Taiwan Semiconductor Manufacturing Co (TSMC, 台積電), the world’s largest contract chipmaker, was honored on Friday for excellence in promoting a balance between work and life, enabling employees to be as good at making babies as they were at manufacturing chips last year.
TSMC said in a statement that it has won the first “Work-Life Balance Award” presented by the ministry in recognition of the company’s performance in three areas: employee initiative and achievements, care and support for employee families, and the health and safety of its employees.
In the statement, TSMC senior vice president Lora Ho (何麗梅) said the award recognized the company’s pledge to help each one of its employees enjoy a healthy, balanced and happy life, which has created a positive environment for families to have children.
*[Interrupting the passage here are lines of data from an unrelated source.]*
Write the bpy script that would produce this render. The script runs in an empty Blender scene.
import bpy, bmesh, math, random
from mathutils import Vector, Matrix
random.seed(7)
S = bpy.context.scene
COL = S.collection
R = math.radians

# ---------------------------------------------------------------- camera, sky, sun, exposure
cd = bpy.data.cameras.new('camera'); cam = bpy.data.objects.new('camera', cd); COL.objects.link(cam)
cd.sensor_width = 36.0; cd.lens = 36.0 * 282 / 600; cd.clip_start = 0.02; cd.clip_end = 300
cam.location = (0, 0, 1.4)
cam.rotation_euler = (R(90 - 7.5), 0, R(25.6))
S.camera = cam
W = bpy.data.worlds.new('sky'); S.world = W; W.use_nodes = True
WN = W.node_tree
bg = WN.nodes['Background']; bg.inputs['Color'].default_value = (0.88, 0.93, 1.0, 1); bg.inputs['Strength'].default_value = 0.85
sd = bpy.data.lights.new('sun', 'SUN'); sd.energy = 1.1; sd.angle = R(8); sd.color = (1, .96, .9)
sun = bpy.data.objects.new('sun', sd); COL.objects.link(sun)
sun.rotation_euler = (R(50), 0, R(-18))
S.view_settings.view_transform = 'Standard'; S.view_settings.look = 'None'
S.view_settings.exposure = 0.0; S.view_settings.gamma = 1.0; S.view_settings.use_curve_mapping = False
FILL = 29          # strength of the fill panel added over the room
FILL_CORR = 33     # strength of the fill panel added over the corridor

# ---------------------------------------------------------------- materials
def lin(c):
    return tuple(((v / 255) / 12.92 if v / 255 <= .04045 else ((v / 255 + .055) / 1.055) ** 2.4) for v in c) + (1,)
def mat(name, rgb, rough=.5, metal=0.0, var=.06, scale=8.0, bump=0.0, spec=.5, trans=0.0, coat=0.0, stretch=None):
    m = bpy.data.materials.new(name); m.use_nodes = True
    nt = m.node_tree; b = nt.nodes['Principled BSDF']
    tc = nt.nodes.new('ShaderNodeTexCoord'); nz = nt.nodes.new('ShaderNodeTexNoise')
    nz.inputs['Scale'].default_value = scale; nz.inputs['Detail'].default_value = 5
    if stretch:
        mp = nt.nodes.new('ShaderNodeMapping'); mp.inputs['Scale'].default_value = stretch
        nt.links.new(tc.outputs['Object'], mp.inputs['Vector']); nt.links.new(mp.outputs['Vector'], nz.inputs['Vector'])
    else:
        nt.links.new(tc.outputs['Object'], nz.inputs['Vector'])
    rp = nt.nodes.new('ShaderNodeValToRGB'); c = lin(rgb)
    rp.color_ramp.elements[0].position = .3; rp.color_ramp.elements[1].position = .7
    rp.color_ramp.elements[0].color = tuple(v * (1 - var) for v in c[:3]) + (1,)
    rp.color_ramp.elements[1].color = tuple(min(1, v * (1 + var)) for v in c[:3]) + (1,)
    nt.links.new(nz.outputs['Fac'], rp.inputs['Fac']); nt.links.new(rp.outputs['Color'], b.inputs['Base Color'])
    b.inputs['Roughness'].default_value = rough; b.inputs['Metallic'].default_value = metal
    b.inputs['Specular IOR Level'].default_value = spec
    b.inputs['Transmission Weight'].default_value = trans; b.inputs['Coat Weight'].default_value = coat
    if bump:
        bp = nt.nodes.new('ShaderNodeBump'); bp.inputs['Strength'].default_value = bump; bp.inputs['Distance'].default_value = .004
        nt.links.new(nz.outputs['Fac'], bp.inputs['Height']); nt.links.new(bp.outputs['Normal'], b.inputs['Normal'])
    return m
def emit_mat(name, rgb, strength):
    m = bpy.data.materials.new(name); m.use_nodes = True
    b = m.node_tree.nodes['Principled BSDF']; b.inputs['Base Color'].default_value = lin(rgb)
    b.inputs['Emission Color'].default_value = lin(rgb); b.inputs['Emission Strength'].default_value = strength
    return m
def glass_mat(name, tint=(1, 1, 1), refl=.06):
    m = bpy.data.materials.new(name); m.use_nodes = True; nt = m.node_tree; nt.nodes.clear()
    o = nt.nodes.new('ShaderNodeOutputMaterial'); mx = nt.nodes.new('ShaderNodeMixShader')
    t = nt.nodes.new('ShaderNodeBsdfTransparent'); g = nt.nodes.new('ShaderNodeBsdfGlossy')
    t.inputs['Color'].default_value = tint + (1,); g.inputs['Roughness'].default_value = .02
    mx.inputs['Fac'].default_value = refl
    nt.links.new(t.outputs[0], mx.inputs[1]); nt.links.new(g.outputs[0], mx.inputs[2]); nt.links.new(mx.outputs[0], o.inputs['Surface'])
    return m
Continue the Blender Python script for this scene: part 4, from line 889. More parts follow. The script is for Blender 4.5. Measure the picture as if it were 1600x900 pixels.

A total of 2,360 babies were born to TSMC employees last year, accounting for 1.2 percent of the total number of children born in the nation during the year, she said.
The number of births to the firm’s employees is relatively high in a country that had one of the lowest fertility rates in the world last year, at 1.07 births per woman.
“We believe it is because our colleagues feel good about the company and have faith in its prospects and feel they can have a family and give birth with the support of the company’s welfare policies and measures,” Ho said.
TSMC had a worldwide workforce of 40,483 people as of Dec. 31 last year, which included 4,600 workers employed during the year, the company said.
The semiconductor giant also set records last year for consolidated revenue of NT$597.02 billion (US$19.9 billion) and net income of NT$188.15 billion, according to TSMC’s financial statements.
Its earnings per share were NT$7.26, the statements said.